A crane that fills an aircraft
To mark its centenary in 2026, Lufthansa turns its oldest asset into its boldest statement. A Boeing 787-9 carries a special livery in which the crane no longer sits quietly on the tail but spreads across the entire fuselage and wings, so that the whole aircraft appears to rise into the sky like a bird. The design is known internally as the super crane, and it is the first of six aircraft that wear the anniversary look. For the first time, a Lufthansa fuselage appears in a deep blue finish, and against the white wings the effect is striking: the crane seems to take flight.

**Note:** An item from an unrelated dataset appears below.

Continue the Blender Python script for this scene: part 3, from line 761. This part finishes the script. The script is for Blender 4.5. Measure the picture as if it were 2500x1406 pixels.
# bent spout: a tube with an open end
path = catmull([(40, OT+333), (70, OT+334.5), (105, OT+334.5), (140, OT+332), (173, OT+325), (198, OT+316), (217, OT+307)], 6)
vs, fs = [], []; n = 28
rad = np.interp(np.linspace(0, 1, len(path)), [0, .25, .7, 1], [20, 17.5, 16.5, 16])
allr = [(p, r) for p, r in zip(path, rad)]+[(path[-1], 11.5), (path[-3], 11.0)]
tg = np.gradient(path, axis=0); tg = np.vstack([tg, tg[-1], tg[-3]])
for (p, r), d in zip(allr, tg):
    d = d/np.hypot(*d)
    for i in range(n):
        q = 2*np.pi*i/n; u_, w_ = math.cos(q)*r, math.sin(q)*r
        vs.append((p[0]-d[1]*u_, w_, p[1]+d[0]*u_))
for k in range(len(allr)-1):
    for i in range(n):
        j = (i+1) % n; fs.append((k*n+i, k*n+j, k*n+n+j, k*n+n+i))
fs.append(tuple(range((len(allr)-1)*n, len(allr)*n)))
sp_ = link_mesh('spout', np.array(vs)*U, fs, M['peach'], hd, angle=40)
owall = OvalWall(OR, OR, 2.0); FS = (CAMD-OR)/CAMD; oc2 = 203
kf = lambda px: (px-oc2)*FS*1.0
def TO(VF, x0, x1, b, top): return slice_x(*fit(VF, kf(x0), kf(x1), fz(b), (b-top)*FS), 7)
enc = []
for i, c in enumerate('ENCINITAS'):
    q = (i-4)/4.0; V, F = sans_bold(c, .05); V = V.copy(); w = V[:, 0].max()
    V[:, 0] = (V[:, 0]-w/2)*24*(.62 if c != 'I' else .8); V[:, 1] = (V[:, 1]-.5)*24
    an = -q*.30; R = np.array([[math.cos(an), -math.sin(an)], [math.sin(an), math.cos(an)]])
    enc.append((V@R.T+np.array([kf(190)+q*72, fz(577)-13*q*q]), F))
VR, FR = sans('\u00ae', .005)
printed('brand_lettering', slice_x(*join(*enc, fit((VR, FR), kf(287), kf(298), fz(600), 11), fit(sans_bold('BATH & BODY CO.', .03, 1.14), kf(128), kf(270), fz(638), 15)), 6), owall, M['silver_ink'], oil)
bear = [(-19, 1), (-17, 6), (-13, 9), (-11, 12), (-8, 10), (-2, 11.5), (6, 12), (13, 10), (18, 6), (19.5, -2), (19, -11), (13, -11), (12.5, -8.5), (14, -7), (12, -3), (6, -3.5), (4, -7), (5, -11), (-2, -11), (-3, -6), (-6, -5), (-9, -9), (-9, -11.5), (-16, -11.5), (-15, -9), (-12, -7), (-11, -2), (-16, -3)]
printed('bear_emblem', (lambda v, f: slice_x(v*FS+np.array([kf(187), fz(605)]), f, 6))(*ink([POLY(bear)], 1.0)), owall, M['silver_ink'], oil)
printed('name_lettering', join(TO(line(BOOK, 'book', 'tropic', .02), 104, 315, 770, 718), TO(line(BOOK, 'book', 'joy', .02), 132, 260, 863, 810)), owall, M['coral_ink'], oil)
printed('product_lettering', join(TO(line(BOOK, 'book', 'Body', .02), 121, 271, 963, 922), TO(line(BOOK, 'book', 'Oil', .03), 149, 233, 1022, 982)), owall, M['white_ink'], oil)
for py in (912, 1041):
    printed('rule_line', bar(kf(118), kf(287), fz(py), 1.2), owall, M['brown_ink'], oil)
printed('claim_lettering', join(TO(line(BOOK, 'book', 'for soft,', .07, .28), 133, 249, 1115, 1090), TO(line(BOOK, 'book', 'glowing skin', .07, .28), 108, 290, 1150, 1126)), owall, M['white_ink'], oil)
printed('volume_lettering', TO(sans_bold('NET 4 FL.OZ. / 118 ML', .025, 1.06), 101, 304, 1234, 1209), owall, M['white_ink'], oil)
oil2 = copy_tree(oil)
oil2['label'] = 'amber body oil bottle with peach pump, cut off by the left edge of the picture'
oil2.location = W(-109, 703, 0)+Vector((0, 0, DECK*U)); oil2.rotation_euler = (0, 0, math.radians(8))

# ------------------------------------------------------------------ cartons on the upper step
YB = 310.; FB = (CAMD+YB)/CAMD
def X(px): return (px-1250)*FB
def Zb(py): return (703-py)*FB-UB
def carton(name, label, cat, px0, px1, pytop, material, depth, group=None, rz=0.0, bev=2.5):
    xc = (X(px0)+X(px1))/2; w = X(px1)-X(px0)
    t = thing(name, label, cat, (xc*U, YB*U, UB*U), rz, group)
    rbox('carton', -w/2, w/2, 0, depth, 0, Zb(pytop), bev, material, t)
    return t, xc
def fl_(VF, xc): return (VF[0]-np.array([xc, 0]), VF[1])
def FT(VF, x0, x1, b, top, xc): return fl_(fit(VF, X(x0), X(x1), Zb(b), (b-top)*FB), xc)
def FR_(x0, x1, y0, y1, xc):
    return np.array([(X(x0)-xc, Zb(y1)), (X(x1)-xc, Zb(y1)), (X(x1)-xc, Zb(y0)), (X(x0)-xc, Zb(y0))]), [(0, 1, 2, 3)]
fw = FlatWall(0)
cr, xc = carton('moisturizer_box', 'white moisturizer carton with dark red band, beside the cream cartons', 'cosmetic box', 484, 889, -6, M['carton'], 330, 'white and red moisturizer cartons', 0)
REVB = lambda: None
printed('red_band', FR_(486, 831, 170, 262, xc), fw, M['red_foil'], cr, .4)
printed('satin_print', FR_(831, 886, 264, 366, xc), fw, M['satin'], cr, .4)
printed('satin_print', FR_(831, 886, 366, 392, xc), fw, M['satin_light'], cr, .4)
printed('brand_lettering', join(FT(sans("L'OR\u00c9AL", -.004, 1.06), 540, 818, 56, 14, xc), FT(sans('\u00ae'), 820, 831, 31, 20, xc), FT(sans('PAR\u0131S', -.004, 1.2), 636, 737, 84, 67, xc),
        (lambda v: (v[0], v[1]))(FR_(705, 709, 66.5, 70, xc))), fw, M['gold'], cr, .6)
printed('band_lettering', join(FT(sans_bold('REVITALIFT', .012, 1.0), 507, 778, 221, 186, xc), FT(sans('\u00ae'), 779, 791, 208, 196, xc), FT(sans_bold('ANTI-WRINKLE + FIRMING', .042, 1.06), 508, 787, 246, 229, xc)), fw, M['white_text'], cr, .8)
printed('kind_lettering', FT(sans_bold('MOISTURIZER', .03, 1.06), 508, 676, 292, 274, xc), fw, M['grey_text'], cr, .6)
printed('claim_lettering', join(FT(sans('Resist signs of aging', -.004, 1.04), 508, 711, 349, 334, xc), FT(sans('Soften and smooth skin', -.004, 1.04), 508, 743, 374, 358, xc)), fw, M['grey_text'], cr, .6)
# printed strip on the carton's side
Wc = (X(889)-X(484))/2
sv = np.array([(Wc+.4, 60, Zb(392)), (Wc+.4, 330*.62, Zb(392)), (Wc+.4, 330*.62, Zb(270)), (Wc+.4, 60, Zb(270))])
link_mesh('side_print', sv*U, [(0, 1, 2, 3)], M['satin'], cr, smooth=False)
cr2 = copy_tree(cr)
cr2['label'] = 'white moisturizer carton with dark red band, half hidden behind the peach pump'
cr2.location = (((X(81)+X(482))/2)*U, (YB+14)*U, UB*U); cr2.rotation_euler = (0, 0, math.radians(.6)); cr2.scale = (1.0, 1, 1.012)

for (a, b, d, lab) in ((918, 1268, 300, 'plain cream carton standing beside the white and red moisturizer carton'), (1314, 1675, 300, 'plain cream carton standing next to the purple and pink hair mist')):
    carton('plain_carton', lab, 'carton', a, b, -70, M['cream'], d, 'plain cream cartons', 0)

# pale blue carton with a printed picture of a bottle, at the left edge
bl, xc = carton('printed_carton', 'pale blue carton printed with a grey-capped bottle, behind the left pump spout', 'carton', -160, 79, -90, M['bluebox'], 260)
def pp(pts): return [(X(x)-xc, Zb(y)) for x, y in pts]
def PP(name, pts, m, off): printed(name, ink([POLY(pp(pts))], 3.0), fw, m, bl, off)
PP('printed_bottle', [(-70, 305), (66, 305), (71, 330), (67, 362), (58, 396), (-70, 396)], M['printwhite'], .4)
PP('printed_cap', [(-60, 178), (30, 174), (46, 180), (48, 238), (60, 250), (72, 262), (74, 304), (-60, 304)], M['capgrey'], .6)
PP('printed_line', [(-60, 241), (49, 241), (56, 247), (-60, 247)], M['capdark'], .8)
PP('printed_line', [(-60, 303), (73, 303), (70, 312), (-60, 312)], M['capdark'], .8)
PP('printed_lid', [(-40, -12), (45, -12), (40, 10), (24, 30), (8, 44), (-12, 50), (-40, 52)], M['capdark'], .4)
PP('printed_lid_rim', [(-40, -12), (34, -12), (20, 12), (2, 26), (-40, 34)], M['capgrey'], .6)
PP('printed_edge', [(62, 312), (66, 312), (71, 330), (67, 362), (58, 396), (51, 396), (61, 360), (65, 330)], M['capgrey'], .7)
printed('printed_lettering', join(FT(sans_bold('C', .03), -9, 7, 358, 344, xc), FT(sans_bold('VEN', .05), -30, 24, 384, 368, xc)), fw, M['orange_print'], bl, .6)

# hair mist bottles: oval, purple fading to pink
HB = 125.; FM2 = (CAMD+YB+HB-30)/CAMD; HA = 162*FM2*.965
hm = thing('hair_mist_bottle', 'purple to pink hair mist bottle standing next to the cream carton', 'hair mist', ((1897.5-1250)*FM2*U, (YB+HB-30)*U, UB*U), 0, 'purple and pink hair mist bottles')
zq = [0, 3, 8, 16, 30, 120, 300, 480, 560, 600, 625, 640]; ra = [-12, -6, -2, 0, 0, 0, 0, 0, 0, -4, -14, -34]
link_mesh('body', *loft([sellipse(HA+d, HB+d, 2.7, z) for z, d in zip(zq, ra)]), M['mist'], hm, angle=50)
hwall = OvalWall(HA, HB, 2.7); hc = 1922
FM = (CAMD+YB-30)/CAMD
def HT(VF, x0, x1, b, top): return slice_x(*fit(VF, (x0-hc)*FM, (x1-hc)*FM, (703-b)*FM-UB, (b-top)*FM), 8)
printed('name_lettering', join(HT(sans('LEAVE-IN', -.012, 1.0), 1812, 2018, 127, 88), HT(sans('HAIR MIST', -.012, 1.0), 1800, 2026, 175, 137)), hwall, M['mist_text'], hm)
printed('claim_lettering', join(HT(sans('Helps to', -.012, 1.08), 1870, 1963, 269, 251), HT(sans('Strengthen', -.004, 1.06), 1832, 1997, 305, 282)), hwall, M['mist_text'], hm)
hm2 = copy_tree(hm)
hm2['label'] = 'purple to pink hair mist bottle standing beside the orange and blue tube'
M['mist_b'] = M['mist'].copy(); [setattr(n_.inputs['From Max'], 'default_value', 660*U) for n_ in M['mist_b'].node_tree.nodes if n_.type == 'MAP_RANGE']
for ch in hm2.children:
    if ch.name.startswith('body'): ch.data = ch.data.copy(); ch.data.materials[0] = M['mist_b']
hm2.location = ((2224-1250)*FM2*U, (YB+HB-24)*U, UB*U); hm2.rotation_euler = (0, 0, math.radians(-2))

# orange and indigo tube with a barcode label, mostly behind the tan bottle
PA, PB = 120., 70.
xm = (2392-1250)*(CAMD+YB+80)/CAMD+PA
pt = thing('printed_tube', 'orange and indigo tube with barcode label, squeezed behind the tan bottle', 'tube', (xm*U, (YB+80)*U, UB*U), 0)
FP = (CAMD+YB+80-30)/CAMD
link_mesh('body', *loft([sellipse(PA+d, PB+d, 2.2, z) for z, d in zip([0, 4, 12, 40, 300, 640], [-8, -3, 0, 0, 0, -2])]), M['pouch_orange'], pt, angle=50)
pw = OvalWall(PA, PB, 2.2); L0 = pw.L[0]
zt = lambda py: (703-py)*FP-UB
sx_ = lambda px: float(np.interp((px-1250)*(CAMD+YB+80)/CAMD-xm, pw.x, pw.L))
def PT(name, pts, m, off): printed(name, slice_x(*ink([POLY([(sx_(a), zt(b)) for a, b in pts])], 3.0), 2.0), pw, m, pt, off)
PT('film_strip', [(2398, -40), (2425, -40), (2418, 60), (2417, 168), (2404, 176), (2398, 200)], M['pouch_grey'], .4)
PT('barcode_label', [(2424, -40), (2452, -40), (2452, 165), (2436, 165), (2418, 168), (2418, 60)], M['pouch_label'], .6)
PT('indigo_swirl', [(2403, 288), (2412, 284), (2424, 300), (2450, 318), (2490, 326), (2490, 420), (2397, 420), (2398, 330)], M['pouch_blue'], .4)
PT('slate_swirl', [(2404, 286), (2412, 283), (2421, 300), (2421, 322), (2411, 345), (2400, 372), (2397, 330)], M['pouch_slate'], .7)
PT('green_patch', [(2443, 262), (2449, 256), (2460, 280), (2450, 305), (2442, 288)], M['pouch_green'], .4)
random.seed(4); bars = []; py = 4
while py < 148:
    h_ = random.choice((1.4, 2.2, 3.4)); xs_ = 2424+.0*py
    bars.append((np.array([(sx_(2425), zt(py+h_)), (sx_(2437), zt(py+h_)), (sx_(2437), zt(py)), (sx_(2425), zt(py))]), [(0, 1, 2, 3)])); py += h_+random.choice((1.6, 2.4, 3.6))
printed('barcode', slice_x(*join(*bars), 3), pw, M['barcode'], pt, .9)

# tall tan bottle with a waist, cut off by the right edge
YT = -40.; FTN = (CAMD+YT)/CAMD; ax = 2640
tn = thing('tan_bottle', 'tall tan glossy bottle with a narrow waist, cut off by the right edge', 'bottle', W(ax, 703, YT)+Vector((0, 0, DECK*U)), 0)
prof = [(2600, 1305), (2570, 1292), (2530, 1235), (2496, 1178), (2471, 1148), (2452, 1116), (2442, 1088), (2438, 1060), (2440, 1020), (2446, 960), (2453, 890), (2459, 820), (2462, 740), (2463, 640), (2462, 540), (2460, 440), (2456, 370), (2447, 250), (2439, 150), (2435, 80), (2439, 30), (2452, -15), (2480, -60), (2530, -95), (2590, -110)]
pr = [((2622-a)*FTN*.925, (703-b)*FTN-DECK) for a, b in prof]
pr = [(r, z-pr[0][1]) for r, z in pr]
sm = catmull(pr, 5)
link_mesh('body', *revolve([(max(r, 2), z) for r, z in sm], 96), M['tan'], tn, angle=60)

The concept is not new. According to the airline, the idea for the large crane has existed in its brand design department for some time and was one of the first proposals to emerge during the 2018 rebrand. The centenary provides the occasion to bring it back and translate it into the current livery. The design comes from the Lufthansa Design Unit, from the first sketch to the final execution, and it deliberately stands apart from the everyday fleet while quoting the historic crane that Otto Firle created more than a hundred years ago.
From concept to aircraft
The livery is applied by the Irish-British designer David Hedley Noble, whose London and New York studio Aerobrand marks its own thirtieth anniversary in 2026. Noble has shaped Lufthansa aircraft looks for years, including the deeper blue introduced in 2018, and he describes painting an aircraft as an intensely physical process. He and his team spend weeks with each airframe, measuring its curves and the way the wings meet the body, and they build highly accurate three-dimensional models so that the painting templates fit precisely in the hangar.
That precision matters more than ever. Noble notes that because almost everyone now carries a smartphone, travellers constantly photograph aircraft and post the images, so a design has to look right from every angle, including from above. The super crane, with its symmetry and its sense of motion, is built to reward exactly that kind of attention.
Six aircraft, one symbol
The Boeing 787-9, named Berlin, is the first to fly in the anniversary scheme, with its premiere planned in Frankfurt. It is joined over the course of the centenary year by an Airbus A380, an Airbus A350-1000, an Airbus A350-900, an Airbus A320 and a Boeing 747-8. Fuselage details carry the years 1926 and 2026, framing the livery explicitly as a hundred-year marker. Noble is also adapting a 1950s Lockheed Super Star scheme onto an Airbus A321, bringing a retro design from the brand's history onto a modern aircraft.
The choice to build a centenary campaign around the crane rather than a new slogan or a temporary logo is itself a brand decision. Lufthansa is using the anniversary to dramatise the single asset that has stayed constant through every era of its identity. The super crane is large and unmistakable, and the airline frames it as standing for reliability, freedom and openness to the world, the associations it wants travellers to attach to the brand.
Heritage as the headline
What makes the livery notable in branding terms is its restraint beneath the spectacle. The aircraft looks dramatic, but the idea is conservative in the best sense: it takes the existing crane and scales it up rather than inventing a new mark for the occasion. Noble points to Otto Firle's original drawing as proof that a streamlined, highly reduced sign can still look modern a century later, and he treats maximum reduction as the discipline that keeps a design timeless. The super crane is an enlargement of that logic, not a departure from it.
The campaign also shows how the 2018 identity continues to pay off. Because that programme established a deep blue premium palette and a flexible system, Lufthansa can stage a centenary livery that feels like a natural extension of the brand rather than a one-off stunt. The deep blue fuselage, new to the fleet, reads as the boldest expression yet of the colour direction set in 2018.
For a brand that has spent a hundred years protecting one symbol, the centenary livery is a fitting gesture. Lufthansa is not changing the crane to celebrate the anniversary. It is making the crane larger, more central and more visible than ever, and letting the bird that Otto Firle drew in 1918 carry the whole aircraft, and the whole story, into its second century.